If we choose the latter, we are either not truly redeemed, or we will reap the consequences of walking habitually in unrighteousness.  For the unbeliever, sin leads to both physical and spiritual death.  For the Christian, spiritual death has been taken out of the equation; however, our sins are certainly "death choices" here in the natural world.  This is the message of Romans 6:21-23 (NET):


21So what benefit did you then reap from those things that you are now ashamed of? For the end of those things is death. 22But now, freed from sin and enslaved to God, you have your benefit leading to sanctification, and the end is eternal life. 23For the payoff of sin is death, but the gift of God is eternal life in Christ Jesus our Lord.

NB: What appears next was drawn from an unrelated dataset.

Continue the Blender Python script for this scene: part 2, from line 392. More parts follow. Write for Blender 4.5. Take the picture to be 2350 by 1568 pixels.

I'll give you an example.  One of my areas of continual temptation is in what I choose to eat.  From the moment I awake to the moment I lie down to sleep at night, I fight a sugar addiction.  (Full disclosure, I am about 15 pounds overweight for my height.)  Now, most of the time I do really well, making good choices.  My "witching hour", however, comes after dinner, in the hours before I go to bed.  When I am fresh and rested, in the mornings for example, I easily make great food choices.  I eat a lot of fruits and vegetables and occasionally eat some meat.  I avoid dairy usually, because I have a dairy allergy.
Oh, but sugar....sugar calls my name.  And, after dinner, "it's on like donkey kong", as Si Robertson likes to say.  The battle reaches a fever pitch.

Now, this may not sound like a "big thing" to you.  But, every believer's "sin pothole" is different. We are all tempted by many things.  Whatever our area of strong temptation, we must fight it with all that is in us.  Basically, when I choose that sugary treat (or treats), I am not only being disobedient; I am hastening my own physical death.  That equates to fewer days here to serve Him.  And, for me, it is sin.

Maybe this post was about doughnuts after all....  :)

Father, thank you for the beautiful symbolism you gave us in Christ's baptism, and also for what our own baptism signifies in our lives.  When Satan grips us, it is so hard to "walk in newness of life"! Help us, Holy Spirit! Mold us to be slaves to righteousness, to walking ... resplendent!  In Jesus' name, amen.